Comienza hoy otra semana, la octava bajo el estado de alarma, con sus días, medio centenar de jornadas para olvidar que en cambio recordamos siempre, pues el tiempo que se pierde no se archiva con facilidad. Cincuenta días atrás nos encerramos en aquellas horas tan pesadas y extrañas, colgados a tan nefastas cifras que subían y subían por  una montaña con tan difícil descenso, en cuyas laderas parece que ahora llevamos media vida, una vida en la que con demasiada frecuencia hemos perdido la noción del tiempo y hemos cambiado las horas para ignorar la realidad que ha transformado esta maldita primavera en duro invierno. 



Comienza hoy otra semana con su correspondiente fase cero, a excepción de cuatro islas.
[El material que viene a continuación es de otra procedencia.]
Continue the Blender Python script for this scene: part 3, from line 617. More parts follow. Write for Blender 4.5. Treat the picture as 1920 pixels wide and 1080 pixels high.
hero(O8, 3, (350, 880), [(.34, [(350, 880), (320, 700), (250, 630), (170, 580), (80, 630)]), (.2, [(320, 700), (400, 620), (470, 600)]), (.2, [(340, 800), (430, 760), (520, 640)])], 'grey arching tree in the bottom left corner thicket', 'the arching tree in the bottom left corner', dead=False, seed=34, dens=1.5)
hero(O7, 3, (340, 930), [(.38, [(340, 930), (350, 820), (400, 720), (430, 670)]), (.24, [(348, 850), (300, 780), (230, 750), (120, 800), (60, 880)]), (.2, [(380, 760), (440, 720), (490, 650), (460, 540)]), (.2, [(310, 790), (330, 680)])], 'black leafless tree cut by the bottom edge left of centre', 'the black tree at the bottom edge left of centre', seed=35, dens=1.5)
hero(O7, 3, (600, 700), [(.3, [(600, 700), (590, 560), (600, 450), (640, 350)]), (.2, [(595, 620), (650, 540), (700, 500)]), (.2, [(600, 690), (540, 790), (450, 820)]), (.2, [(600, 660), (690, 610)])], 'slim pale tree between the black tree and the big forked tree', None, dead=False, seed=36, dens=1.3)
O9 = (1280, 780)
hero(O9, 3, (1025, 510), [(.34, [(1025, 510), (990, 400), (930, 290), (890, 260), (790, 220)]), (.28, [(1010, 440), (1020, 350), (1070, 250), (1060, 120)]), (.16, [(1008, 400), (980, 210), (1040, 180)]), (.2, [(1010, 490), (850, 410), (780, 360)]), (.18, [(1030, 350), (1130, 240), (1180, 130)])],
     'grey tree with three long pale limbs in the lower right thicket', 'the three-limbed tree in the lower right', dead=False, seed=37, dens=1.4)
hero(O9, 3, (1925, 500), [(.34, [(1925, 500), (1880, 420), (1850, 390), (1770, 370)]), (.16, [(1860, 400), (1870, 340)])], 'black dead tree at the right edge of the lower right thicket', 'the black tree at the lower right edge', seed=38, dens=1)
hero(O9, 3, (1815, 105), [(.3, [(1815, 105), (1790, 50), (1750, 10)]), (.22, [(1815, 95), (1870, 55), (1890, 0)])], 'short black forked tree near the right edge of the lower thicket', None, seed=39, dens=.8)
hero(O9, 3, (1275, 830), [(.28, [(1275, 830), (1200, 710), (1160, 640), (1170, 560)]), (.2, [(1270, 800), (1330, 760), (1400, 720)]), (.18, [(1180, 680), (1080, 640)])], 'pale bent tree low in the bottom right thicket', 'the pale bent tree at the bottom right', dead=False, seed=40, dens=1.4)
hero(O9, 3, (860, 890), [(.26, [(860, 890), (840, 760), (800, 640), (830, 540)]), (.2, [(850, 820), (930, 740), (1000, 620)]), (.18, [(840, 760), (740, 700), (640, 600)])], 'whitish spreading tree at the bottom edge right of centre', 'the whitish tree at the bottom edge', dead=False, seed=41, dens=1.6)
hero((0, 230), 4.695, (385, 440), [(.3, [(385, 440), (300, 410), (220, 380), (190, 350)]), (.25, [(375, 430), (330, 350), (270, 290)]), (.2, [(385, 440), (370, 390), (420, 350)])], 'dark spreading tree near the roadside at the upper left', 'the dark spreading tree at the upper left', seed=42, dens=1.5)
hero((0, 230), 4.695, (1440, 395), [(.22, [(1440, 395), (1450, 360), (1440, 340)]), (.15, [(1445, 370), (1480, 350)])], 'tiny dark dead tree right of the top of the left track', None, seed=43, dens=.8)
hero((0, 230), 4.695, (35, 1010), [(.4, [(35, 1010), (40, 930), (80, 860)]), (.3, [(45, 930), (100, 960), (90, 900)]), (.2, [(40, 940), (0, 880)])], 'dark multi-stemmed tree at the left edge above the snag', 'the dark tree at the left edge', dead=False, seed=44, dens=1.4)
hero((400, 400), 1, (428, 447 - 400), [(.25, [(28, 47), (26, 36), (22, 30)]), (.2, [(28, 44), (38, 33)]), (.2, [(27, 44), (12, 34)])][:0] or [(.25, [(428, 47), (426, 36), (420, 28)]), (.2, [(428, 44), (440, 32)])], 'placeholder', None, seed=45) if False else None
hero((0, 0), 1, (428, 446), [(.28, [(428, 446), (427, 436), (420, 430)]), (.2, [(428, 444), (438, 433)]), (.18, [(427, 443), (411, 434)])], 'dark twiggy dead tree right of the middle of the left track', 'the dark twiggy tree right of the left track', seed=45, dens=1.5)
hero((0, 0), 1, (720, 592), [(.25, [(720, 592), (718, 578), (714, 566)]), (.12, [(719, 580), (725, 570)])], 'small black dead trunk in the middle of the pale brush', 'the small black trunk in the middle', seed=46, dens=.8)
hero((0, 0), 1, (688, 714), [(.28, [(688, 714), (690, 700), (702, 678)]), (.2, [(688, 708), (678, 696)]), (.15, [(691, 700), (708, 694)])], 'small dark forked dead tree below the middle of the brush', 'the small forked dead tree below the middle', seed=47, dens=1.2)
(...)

Ahora toca caminar por fases, y como el caminante de Machado hacemos camino al andar, al tiempo que el paisaje cambia, poco a poco; es un paso adelante en la rebaja del aislamiento que no sabemos todavía donde acabará, pero que aún nos mantiene asomados al balcón, donde  hay quienes ejercen de comparsa al toque de ollas y cacerolas y quienes brindan sus aplausos de eterno agradecimiento a los mal pagados sanitarios, salvadores de este país, tan insalvable, por otra parte, de la miseria, la mezquindad y el cainismo que a veces nos acompañan. Caminamos hacia un lugar que desconocemos cómo será cuando lleguemos y lo hacemos con la duda e incertidumbre que suscita todo lo desconocido. Caminamos, día y noche, con tapabocas porque aunque nadie lo confiese tenemos mucho respeto, si no temor, al aíre, que no sabemos cuándo se hará respirable sin filtros. Caminamos con un nuevo chip que ha normalizado el uso de las mascarillas –reservado hasta anteayer a casos específicos-, la distancia de un par de metros que nos acerca más que nunca y los saludos desde lejos. Caminamos en busca de un nuevo tiempo para escribir sobre las alas viajeras historias de otras historias, cuando, por fin, arribemos a esa patria, la de la normalidad, donde esta pesadilla ha descubierto que residía nuestro bienestar.